Description of the task: Pull out the lines from the line containing "What Blender Python" through the line containing "from mathutils import", both lines included, and copy them exactly.

Task input:
::::

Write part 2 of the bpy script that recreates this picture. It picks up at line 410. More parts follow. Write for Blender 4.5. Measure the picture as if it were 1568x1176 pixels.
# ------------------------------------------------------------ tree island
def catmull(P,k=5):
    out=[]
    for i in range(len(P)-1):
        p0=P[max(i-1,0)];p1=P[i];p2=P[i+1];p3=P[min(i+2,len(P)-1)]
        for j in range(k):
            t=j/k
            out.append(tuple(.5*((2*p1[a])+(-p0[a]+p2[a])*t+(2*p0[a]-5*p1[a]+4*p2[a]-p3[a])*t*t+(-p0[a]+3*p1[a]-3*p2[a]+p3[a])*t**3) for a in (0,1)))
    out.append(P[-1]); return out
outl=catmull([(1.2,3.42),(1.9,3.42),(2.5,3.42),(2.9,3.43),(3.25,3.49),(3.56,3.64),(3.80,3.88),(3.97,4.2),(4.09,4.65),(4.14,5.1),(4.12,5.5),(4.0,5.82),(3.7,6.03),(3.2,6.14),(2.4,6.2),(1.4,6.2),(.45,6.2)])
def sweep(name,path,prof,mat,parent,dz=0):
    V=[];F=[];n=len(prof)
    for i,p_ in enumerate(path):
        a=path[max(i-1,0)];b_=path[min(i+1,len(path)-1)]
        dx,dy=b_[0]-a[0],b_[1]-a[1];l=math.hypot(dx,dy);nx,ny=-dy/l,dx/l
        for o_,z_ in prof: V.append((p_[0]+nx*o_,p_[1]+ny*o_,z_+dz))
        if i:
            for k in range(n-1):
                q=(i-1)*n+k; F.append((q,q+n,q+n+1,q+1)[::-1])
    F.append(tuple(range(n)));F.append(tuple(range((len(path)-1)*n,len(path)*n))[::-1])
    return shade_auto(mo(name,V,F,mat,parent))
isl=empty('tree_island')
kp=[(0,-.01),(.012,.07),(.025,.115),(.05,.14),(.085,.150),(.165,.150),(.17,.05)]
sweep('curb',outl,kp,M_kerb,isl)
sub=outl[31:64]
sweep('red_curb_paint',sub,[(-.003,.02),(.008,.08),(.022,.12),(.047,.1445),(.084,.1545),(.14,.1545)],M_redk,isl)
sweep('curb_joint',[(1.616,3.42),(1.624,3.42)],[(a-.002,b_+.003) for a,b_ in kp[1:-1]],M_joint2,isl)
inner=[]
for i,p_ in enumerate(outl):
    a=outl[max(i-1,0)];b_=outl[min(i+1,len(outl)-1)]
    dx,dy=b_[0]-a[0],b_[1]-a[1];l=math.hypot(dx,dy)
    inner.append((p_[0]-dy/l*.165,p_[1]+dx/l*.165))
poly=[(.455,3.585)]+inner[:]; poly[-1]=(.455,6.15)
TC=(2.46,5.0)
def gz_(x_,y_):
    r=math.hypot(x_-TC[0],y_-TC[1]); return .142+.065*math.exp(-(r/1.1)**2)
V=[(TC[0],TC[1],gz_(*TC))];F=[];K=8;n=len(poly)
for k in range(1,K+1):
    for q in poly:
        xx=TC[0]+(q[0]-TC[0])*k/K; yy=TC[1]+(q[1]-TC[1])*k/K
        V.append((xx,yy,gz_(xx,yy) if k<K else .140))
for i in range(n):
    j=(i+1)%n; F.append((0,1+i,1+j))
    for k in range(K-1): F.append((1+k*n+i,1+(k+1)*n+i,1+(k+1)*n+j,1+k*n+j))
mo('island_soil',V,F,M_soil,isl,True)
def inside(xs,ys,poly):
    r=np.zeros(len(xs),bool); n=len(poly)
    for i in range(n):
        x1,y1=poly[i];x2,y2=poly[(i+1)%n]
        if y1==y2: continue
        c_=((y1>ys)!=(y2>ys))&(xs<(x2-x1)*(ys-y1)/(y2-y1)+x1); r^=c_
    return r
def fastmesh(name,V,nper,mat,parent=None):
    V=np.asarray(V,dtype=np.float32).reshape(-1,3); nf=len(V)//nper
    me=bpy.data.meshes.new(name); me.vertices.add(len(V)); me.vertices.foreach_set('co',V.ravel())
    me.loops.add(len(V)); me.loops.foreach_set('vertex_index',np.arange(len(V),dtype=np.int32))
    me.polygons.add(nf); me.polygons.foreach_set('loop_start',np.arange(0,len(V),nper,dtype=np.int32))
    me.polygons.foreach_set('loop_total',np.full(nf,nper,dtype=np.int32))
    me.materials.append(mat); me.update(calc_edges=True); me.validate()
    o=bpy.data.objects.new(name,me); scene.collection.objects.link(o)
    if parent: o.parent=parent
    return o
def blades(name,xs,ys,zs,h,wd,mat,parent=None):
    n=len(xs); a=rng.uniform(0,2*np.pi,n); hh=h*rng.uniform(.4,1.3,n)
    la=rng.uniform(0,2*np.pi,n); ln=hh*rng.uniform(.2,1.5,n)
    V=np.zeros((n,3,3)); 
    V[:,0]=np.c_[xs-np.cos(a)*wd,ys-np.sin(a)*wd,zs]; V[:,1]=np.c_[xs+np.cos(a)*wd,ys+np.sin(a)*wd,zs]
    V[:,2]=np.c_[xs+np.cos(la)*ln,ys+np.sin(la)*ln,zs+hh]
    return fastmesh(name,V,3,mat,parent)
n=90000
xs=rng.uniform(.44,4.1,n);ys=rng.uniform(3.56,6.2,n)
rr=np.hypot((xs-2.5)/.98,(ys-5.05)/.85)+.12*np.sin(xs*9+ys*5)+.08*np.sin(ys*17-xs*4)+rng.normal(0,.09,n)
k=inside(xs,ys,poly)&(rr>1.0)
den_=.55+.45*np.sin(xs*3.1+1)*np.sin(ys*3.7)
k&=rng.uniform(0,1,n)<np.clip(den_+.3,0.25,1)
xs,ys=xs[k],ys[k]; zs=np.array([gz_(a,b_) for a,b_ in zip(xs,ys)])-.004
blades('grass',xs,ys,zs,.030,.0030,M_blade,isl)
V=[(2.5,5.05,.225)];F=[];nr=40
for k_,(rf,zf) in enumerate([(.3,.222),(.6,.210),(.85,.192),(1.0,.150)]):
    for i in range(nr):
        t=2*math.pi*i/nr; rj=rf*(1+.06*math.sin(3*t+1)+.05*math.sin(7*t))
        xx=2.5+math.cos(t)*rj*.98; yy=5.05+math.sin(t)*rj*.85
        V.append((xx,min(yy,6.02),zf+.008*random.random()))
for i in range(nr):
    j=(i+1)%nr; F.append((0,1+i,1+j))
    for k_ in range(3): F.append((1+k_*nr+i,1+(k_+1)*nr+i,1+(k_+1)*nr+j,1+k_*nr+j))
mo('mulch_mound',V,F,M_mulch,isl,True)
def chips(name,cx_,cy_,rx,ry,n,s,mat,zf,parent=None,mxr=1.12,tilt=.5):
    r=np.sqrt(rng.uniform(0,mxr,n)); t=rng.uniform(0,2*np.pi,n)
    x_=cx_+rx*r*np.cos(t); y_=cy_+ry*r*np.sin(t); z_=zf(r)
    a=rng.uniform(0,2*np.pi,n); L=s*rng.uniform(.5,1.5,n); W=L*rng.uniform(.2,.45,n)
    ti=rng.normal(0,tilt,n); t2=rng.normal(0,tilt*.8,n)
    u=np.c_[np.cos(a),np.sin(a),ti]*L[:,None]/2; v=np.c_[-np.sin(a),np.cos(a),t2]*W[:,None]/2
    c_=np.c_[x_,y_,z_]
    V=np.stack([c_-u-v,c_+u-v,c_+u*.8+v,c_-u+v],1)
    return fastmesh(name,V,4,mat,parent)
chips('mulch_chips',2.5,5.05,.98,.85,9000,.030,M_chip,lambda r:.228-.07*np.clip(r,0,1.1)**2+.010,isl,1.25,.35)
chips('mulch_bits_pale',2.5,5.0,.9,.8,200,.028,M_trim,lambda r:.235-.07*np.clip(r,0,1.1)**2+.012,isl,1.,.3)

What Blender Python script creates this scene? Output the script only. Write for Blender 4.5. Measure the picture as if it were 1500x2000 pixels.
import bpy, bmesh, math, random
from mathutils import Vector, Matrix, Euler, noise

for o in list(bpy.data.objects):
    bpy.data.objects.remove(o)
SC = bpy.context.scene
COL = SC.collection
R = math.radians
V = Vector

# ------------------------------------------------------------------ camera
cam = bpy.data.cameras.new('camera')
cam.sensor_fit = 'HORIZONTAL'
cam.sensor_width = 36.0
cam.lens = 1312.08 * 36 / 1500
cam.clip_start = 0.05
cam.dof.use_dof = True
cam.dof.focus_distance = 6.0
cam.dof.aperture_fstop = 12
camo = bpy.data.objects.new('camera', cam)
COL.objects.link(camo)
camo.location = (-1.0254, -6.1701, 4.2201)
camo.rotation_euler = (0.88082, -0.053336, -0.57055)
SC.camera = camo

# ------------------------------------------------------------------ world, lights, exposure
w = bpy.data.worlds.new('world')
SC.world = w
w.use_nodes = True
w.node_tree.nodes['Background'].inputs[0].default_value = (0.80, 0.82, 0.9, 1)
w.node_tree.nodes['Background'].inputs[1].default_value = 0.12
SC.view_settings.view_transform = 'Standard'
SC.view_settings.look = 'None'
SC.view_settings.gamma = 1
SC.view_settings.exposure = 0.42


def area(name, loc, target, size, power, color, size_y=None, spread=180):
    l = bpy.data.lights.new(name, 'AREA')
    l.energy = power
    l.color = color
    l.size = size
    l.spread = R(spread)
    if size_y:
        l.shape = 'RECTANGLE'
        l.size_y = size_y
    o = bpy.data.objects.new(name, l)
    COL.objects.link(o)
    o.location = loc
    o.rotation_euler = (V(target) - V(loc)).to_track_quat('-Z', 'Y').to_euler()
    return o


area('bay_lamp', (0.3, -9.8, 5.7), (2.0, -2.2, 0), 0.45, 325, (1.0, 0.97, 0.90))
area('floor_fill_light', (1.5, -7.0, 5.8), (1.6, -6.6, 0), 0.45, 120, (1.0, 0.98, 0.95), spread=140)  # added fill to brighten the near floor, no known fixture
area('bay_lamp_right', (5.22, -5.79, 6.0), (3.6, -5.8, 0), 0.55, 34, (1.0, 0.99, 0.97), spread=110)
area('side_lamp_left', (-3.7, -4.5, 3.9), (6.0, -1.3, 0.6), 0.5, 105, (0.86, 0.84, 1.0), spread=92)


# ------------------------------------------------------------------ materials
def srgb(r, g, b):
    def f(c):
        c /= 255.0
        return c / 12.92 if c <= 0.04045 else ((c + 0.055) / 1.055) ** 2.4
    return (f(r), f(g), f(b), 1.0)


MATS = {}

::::

Exercise solution:
What Blender Python script creates this scene? Output the script only. Write for Blender 4.5. Measure the picture as if it were 1500x2000 pixels.
import bpy, bmesh, math, random
from mathutils import Vector, Matrix, Euler, noise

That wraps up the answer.